▶ _WHAT YOU NEED TO DO_: Retype, exactly as they stand, the lines from the start of the data to the line that contains "tree('leafy tree outside seen", both ends included. Leave the pictures out.

--- start of INFORMATION PROVIDED ---

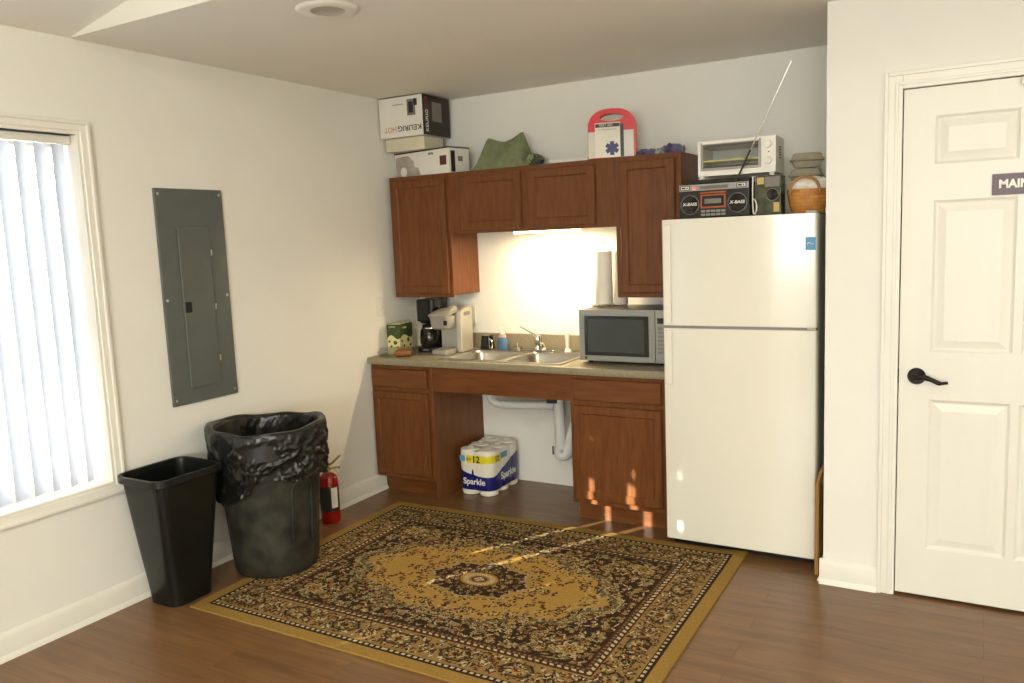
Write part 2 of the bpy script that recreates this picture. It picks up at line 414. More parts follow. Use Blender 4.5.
# trees outside the window
def tree(label, x, y, h0, crown, seed, m, nleaf=900, lean=(0,0)):
    rnd = random.Random(seed); t = thing('tree', label, 'tree', (x,y,-.5))
    b = NB(); tube(b, smooth_path([(x,y,-.5),(x+.05,y-.03,h0*.4),(x+lean[0]*.6,y+lean[1]*.6,h0),(x+lean[0],y+lean[1],h0+crown[2])], 4), [.10-.005*i for i in range(13)], 10); mk('trunk', b, M['cardboard'], t)
    b = NB()
    for i in range(nleaf):
        while 1:
            p = Vector((rnd.uniform(-1,1), rnd.uniform(-1,1), rnd.uniform(-1,1)))
            if p.length < 1: break
        c_ = Vector((x+lean[0]+p.x*crown[0], y+lean[1]+p.y*crown[1], h0+crown[2]+p.z*crown[2]))
        u_ = Vector((rnd.uniform(-1,1), rnd.uniform(-1,1), rnd.uniform(-1,1))).normalized(); v_ = u_.orthogonal().normalized(); sz = rnd.uniform(.05,.09)
        b.faces.new([b.verts.new(c_+u_*sz), b.verts.new(c_+v_*sz*.5), b.verts.new(c_-u_*sz), b.verts.new(c_-v_*sz*.5)])
    mk('foliage', b, m, t)
M['leaf'] = mat('green_leaves', (96,110,72), .6, var=.15, scale=8)
tree('leafy tree outside beyond the middle of the window', -1.95, -5.45, 1.88, (.62,.62,.75), 3, M['leaf'], 3400, (.3,-.45))
tree('loose leafy tree outside toward the near end of the window', -1.75, -7.45, 1.25, (.32,.45,.95), 5, M['leaf'], 1300)
tree('leafy tree outside seen through the far end of the window', -9, 4.5, .9, (2.2,2.6,1.6), 8, mat('pale_leaves', (196,202,200), .6), 2600)

# door wall: casing + door
b = NB()
cw = .064
for (x0, x1, z0, z1) in ((DX0-cw,DX0,0,DH+cw),(DX1,DX1+cw,0,DH+cw),(DX0,DX1,DH,DH+cw)):
    box(b, x0, x1, DY-.012, DY, z0, z1)
# raised outer and inner beads
for (x0, x1, z0, z1) in ((DX0-cw,DX0-cw+.014,0,DH+cw),(DX1+cw-.014,DX1+cw,0,DH+cw),(DX0-cw+.014,DX1+cw-.014,DH+cw-.014,DH+cw)):
    box(b, x0, x1, DY-.020, DY-.012, z0, z1)
for (x0, x1, z0, z1) in ((DX0-.026,DX0-.014,0,DH+.026),(DX1+.014,DX1+.026,0,DH+.026),(DX0-.014,DX1+.014,DH+.014,DH+.026)):
    box(b, x0, x1, DY-.016, DY-.012, z0, z1)
struct('trim_2', b, M['trim'], origin=(0,0,0), bevel=.003)
dy = DY+.004
door = thing('door_1', '', '', (DX0,dy,0)); del door['label']; del door['category']; door['kind'] = 'structure'
b = NB()
dx0, dx1, dz0, dz1 = DX0+.004, DX1-.004, .012, DH-.004
P0 = (dx0+.118, dx0+.118+.262, dx1-.118-.262, dx1-.118)
xs = [dx0, P0[0]-.008, P0[1]+.008, P0[2]-.008, P0[3]+.008, dx1]
zs = [dz0, .213, .833, 1.025, 1.618, 1.755, 1.938, dz1]
for i in range(5):
    for j in range(7):
        if i in (1,3) and j in (1,3,5):
            profile_panel(b, xs[i], xs[i+1], zs[j], zs[j+1], dy, [(0,0),(.010,.008),(.016,.009),(.022,.008),(.045,.002),(.05,.002)])
        else:
            b.faces.new([b.verts.new(p) for p in ((xs[i],dy,zs[j]),(xs[i+1],dy,zs[j]),(xs[i+1],dy,zs[j+1]),(xs[i],dy,zs[j+1]))])
loft(b, [[(dx0,dy,dz0),(dx1,dy,dz0),(dx1,dy,dz1),(dx0,dy,dz1)], [(dx0,dy+.035,dz0),(dx1,dy+.035,dz0),(dx1,dy+.035,dz1),(dx0,dy+.035,dz1)]], cap0=False)
mk('door_leaf', b, M['door'], door, merge=True, sharp=10)
b = NB()
hx, hz = 3.031, .926
lathe(b, [(.0,-.012),(.028,-.012),(.033,-.006),(.034,0)], hx, dy, 28, axis='Y', cz=hz)
lathe(b, [(.012,-.05),(.012,-.01)], hx, dy, 16, axis='Y', cz=hz)
tube(b, smooth_path([(hx-.006,dy-.05,hz+.002),(hx+.03,dy-.052,hz+.004),(hx+.06,dy-.052,hz-.006),(hx+.085,dy-.05,hz-.017),(hx+.112,dy-.045,hz-.014)], 5), [.011]*8+[.009]*8+[.006]*5, 12)
mk('door_handle', b, M['bronze'], door)
b = NB(); box(b, DX0-.002, DX0+.004, dy-.006, dy+.004, hz-.03, hz+.03); mk('strike_plate', b, M['bronze'], door, bevel=.001)
b = NB(); box(b, 3.352, 3.42, dy-.03, dy, DH-.035, DH-.008); mk('door_bracket', b, M['white'], door, bevel=.002)
sg = thing('door_sign', 'maroon name plate with white capitals on the white door', 'sign', (3.355,dy,1.625))
b = NB(); box(b, 3.27, 3.46, dy-.006, dy-.0005, 1.625, 1.703); mk('plate', b, M['maroon'], sg, bevel=.001)
text('MAIN', .042, M['white'], sg, (3.291,dy-.0066,1.664), bold=.0017, sx=.96, align='LEFT')

# electrical panel
ep = thing('breaker_panel', 'tall grey steel electrical panel on the left wall', 'electrical panel', (0,-1.787,.8245))
def tilt(yc):   # nothing hangs perfectly plumb, keep square
    return yc
b = NB(); box(b, .0005, .014, -1.976, -1.598, .8245, 1.83); mk('cover', b, M['panelgrey'], ep, bevel=.002)
b = NB(); box(b, .014, .022, -1.877, -1.698, .895, 1.657); mk('panel_door', b, M['panelgrey'], ep, bevel=.004)
b = NB(); box(b, .022, .028, -1.872, -1.838, 1.255, 1.305); mk('latch', b, M['black'], ep, bevel=.002)
for z in (1.02,1.27,1.53):
    b = NB(); lathe(b, [(.004,-.014),(.004,.014)], .0225, -1.696, 8, cz=z); mk('hinge', b, M['steel'], ep)
for y in (-1.958,-1.616):
    for z in (.85,1.32,1.805):
        b = NB(); lathe(b, [(.0075,0),(.0055,.0022),(0,.003)], .014, y, 14, axis='X', cz=z); mk('screw', b, M['steel'], ep)

# switch and outlets
def plate(name, label, cat, loc, wall, w=.07, h=.115, parts='toggle'):
    x, y, z = loc
    t = thing(name, label, cat, (x,y,z-h/2))
    b = NB()
    if wall == 'x': box(b, .0005, .006, y-w/2, y+w/2, z-h/2, z+h/2)
    else: box(b, x-w/2, x+w/2, -.006, -.0005, z-h/2, z+h/2)
    mk('cover_plate', b, M['trim'], t, bevel=.002)
    if parts == 'toggle':
        b = NB(); box(b, .006, .015, y-.005, y+.005, z-.009, z+.010); mk('toggle', b, M['white'], t, bevel=.002)
    else:
        for s in (-1, 1):
            b = NB()
            if h > w: box(b, x-.017, x+.017, -.008, -.006, z+s*.02-.013, z+s*.02+.013)
            else: box(b, x+s*.02-.013, x+s*.02+.013, -.008, -.006, z-.017, z+.017)
            mk('socket', b, M['white'], t, bevel=.002)
plate('light_switch', 'small white light switch on the left wall above the worktop', 'light switch', (0,-.425,1.15), 'x')
plate('power_outlet', 'white wall outlet behind the silver pod coffee machine', 'outlet', (.40,0,1.06), 'y', parts='s')
plate('power_outlet', 'pale outlet plate low on the wall under the sink', 'outlet', (.81,0,.382), 'y', w=.115, h=.07, parts='s')

# recessed light
rl = thing('recessed_light', 'round recessed downlight in the flat kitchen ceiling, unlit', 'ceiling light', (1.09,-1.96,CE-.012))
b = NB(); lathe(b, [(.066,-.008),(.10,-.009),(.115,-.005),(.12,-.0005)], 1.09, -1.96, 40, cz=CE, close=False); mk('trim_ring', b, M['ceil'], rl)
b = NB(); lathe(b, [(.066,-.008),(.055,-.0015),(.03,-.001),(0,-.001)], 1.09, -1.96, 32, cz=CE, close=False); mk('lens', b, mat('frosted_lens', (178,172,160), .4), rl)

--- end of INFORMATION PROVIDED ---

▶ _SOLUTION TO THE PROBLEM_:
Write part 2 of the bpy script that recreates this picture. It picks up at line 414. More parts follow. Use Blender 4.5.
# trees outside the window
def tree(label, x, y, h0, crown, seed, m, nleaf=900, lean=(0,0)):
    rnd = random.Random(seed); t = thing('tree', label, 'tree', (x,y,-.5))
    b = NB(); tube(b, smooth_path([(x,y,-.5),(x+.05,y-.03,h0*.4),(x+lean[0]*.6,y+lean[1]*.6,h0),(x+lean[0],y+lean[1],h0+crown[2])], 4), [.10-.005*i for i in range(13)], 10); mk('trunk', b, M['cardboard'], t)
    b = NB()
    for i in range(nleaf):
        while 1:
            p = Vector((rnd.uniform(-1,1), rnd.uniform(-1,1), rnd.uniform(-1,1)))
            if p.length < 1: break
        c_ = Vector((x+lean[0]+p.x*crown[0], y+lean[1]+p.y*crown[1], h0+crown[2]+p.z*crown[2]))
        u_ = Vector((rnd.uniform(-1,1), rnd.uniform(-1,1), rnd.uniform(-1,1))).normalized(); v_ = u_.orthogonal().normalized(); sz = rnd.uniform(.05,.09)
        b.faces.new([b.verts.new(c_+u_*sz), b.verts.new(c_+v_*sz*.5), b.verts.new(c_-u_*sz), b.verts.new(c_-v_*sz*.5)])
    mk('foliage', b, m, t)
M['leaf'] = mat('green_leaves', (96,110,72), .6, var=.15, scale=8)
tree('leafy tree outside beyond the middle of the window', -1.95, -5.45, 1.88, (.62,.62,.75), 3, M['leaf'], 3400, (.3,-.45))
tree('loose leafy tree outside toward the near end of the window', -1.75, -7.45, 1.25, (.32,.45,.95), 5, M['leaf'], 1300)
tree('leafy tree outside seen through the far end of the window', -9, 4.5, .9, (2.2,2.6,1.6), 8, mat('pale_leaves', (196,202,200), .6), 2600)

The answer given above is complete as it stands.